The Aces may have barely snuck into the 2019 semis on a half court shot by Dearica Hamby, but they gave the eventual-champion Washington Mystics one heck of a series. Though they lost in four not five, they were only outscored by a single point overall. So they really weren’t that far off from winning it all that year. And in 2021, they did go to a Game 5 in the semis and were four points away from advancing to the Finals.

2021 was particularly hard to take given the Aces were prohibitive favorites to win it all entering the season. A’ja Wilson made a great move to the basket with 4.5 seconds remaining in Game 5 and her team down two, but Brittney Griner blocked her layup attempt. When Kelsey Plum’s full court shot to tie missed off the backboard at the buzzer moments later, Wilson bent over and eventually crouched down for nearly two minutes, unable to move away from Phoenix’s basket. Her teammates surrounded her the entire time and eventually helped her off the court.

Coming up short in the 2020 Finals hit Wilson hard too even though the consensus was that she had done all she could against a superior roster and couldn’t be faulted at all.

Wilson had a panic attack a few months after those Finals. Leading up to that, some of her feelings were as follows:

I just felt so angry with myself. I felt like I’d let my team down in the finals. There were a lot of days when I couldn’t get myself out of bed. It was like I genuinely couldn’t even control my movements. I was outside my body, floating up in my own head.

You didn’t do enough. You let everybody down.

You didn’t do enough. You didn’t do enough. You didn’t do enough.

She shared this in an article she wrote for The Players’ Tribune called “Dear Black Women.” The piece called attention to mental health, as Wilson had learned from the experience to take better care of herself and not be afraid of being vulnerable.

Wilson explained that the real reason for her panic attack was the passing of her grandmother:

After that day, I couldn’t pretend like nothing was wrong. Obviously, it wasn’t just basketball. It wasn’t just about the finals. I started to realize that I had been burying this pain and grief for a long time. And I think a big part of it was me not fully coming to terms with the death of my grandmother a few years ago. The last few years of my life have been a really wild ride — going to South Carolina, winning the national championship, getting drafted into the W, the bubble season. When you’re on that roller coaster, it can be hard to process real life. Let alone real loss.

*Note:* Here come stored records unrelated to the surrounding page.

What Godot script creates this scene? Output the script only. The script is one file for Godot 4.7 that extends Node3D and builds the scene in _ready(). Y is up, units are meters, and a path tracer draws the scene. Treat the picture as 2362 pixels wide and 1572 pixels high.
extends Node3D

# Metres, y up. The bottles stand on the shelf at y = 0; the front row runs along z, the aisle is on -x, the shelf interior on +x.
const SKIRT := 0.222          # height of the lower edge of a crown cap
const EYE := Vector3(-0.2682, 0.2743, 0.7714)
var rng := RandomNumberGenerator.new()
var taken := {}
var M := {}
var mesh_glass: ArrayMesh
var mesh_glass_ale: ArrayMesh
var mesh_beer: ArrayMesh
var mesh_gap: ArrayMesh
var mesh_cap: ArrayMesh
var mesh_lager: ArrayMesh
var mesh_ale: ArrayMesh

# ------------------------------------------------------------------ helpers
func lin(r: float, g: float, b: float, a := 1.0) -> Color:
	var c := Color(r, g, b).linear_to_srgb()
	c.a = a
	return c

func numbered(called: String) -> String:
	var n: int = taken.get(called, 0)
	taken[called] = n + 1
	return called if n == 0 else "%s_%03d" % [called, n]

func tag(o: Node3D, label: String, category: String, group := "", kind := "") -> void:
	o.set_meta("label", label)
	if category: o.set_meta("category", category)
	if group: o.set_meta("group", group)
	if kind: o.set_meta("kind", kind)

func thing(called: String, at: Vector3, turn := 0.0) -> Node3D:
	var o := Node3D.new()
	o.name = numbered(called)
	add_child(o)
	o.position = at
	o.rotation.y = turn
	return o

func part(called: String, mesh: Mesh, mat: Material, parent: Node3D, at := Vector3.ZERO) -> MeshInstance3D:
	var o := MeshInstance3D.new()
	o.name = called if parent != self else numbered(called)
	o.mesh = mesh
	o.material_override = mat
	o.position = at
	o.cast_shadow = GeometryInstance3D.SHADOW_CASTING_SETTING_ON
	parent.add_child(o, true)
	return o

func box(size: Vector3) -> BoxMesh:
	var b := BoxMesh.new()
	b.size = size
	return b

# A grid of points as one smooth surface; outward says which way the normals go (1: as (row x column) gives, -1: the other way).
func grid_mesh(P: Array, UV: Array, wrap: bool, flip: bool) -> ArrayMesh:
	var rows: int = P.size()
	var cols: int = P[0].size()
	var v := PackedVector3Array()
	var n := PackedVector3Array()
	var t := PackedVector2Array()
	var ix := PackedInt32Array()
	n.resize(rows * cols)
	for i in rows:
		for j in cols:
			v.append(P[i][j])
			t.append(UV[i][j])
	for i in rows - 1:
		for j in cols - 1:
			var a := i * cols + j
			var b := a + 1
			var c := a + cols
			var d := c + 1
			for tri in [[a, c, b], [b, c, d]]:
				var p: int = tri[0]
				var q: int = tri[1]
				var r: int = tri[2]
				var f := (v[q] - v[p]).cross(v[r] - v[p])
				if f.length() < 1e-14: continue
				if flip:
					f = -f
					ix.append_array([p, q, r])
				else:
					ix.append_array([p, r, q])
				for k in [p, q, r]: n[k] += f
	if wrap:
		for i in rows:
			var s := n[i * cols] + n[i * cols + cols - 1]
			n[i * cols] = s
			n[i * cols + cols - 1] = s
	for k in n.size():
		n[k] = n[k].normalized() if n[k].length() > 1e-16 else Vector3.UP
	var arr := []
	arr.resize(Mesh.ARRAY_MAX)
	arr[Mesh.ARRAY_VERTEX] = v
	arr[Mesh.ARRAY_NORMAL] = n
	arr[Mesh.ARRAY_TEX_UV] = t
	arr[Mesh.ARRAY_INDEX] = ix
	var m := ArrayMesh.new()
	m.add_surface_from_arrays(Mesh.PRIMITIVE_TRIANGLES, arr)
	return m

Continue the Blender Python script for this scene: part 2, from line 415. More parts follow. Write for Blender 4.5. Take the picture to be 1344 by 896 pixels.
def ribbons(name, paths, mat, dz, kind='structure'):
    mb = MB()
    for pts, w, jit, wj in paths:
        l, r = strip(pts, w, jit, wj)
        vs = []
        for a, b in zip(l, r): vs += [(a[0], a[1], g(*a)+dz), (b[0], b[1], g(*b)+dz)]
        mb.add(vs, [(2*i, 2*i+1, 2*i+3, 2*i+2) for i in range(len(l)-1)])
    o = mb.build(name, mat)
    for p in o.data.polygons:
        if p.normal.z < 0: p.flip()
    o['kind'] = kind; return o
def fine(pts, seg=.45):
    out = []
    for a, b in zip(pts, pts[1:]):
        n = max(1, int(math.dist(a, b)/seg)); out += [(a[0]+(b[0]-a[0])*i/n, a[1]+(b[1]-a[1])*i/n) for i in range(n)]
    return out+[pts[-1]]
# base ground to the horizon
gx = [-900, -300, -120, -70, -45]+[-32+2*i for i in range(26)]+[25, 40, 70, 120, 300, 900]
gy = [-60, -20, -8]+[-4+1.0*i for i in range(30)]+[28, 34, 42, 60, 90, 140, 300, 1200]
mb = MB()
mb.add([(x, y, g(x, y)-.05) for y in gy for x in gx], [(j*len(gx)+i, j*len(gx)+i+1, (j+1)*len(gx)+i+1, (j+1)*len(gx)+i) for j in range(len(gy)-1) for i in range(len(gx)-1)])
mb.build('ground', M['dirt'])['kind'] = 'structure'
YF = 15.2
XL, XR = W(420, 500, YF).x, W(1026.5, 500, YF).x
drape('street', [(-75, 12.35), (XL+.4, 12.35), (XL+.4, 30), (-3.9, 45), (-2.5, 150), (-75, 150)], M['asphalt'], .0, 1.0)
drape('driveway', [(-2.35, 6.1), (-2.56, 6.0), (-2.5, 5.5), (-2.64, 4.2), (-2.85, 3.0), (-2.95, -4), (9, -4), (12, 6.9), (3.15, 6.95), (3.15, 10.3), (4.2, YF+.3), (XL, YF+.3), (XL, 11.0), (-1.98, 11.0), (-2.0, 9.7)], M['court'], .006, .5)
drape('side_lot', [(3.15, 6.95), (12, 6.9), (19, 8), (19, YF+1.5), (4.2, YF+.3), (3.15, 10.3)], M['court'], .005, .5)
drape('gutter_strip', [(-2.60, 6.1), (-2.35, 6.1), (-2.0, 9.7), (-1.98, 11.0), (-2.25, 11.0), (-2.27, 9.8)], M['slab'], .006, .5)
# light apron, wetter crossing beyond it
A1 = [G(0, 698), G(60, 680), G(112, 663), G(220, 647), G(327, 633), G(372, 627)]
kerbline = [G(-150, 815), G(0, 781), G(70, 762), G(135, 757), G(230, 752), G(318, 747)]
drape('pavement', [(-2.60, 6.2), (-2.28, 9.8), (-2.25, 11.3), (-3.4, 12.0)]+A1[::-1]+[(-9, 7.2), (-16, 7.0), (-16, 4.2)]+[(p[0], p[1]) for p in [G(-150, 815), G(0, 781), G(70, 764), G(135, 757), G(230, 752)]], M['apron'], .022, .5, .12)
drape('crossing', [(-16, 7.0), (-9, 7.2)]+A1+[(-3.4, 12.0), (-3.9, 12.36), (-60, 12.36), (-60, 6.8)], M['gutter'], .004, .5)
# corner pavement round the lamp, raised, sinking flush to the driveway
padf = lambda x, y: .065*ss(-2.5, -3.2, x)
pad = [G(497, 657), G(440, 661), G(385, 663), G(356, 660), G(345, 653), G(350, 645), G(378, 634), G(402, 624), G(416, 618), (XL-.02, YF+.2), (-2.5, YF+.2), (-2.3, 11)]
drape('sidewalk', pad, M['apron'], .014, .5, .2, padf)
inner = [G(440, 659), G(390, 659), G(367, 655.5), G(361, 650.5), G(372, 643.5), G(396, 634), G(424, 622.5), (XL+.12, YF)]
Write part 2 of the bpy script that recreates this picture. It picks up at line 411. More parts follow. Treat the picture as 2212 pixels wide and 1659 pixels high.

At the end of the day, basketball is just a game. Championships do not define people. As Noelle Quinn said when she was introduced as head coach of the Storm:

I’m not moved by the things of this world. Meaning, I’m not moved by a title, I’m not moved by money, I’m not moved by championships. ... What moves me is my impact.

But sports do two things. They give us stories and they determine which teams are the best through fair competition. And Wilson has undoubtedly scripted a beautiful story through her first five years in the WNBA. Her humor, her ability to be the consummate role model and her determination to win for her team have been inspiring. Now, after trials and tribulations that seemed to last longer than five years, she has been crowned a WNBA champion at age 26, saying at the postgame press conference, “This one’s for my grandma.”

Meanwhile, the Aces have confirmed our suspicion that they are the best team in the WNBA. Sure, Connecticut winning would have offered some great storylines too. But the Aces won for a reason. They brought in a new head coach and a new style that allowed them to get over the hump. And Chelsea Gray and Wilson played like the two best players in the game over the course of the playoffs, giving the team that little extra oomph it needed to finish the job.

In 2020, Wilson dealt with the burden of attaining the highest individual honor possible and not being able to translate it into the ultimate team prize. 2022 was different. She won the regular-season MVP award and the title. She brought the city of Las Vegas its first professional sports championship. She helped her loaded Aces squad live up to the sky-high expectations.

Many people were going to win their first championship regardless of if it was the Aces or Sun coming out on top. Now that it is the Aces, there’s one thing we know for sure considering everything mentioned above: it’s easy to celebrate A’ja.